For the data below, report only the number of lines containing the string "scene".
------ STORED DATA ------
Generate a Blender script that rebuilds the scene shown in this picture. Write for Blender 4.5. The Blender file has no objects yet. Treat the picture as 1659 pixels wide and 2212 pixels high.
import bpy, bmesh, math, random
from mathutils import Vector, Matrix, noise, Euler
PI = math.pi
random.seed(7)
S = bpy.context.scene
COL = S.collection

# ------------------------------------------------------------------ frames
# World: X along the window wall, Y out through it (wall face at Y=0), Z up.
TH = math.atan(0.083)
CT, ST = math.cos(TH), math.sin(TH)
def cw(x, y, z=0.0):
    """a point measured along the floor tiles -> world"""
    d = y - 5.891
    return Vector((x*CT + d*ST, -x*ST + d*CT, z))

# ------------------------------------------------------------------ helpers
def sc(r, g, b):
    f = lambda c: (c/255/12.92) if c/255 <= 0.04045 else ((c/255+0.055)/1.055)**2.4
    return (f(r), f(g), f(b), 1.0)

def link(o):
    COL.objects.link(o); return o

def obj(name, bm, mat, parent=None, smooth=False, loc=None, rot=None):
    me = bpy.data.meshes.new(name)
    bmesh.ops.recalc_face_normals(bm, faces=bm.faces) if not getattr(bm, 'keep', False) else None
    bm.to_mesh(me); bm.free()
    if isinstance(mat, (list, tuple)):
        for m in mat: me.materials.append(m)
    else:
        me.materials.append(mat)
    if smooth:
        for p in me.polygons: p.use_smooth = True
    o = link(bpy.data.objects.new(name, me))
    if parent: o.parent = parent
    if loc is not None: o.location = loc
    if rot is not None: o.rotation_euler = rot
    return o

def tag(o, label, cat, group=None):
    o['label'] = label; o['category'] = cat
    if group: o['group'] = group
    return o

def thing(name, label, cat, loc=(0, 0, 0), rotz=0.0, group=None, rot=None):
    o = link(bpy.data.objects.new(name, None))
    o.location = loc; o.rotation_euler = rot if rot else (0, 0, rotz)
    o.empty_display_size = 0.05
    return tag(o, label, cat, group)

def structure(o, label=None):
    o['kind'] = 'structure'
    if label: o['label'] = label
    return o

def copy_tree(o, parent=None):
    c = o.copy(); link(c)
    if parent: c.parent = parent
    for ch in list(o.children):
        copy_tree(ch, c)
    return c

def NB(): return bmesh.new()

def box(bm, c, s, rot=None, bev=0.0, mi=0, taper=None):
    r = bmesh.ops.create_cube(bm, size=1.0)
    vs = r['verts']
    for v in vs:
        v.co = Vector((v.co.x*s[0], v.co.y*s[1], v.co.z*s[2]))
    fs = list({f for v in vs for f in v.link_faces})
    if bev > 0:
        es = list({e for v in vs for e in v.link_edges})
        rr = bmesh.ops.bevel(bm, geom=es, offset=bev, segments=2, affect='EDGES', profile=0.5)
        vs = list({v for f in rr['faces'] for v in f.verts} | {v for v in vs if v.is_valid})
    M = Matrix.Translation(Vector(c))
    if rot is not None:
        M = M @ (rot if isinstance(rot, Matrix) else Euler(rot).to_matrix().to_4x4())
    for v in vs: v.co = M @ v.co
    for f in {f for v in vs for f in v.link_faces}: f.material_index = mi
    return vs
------
COMPLETED EXERCISE
2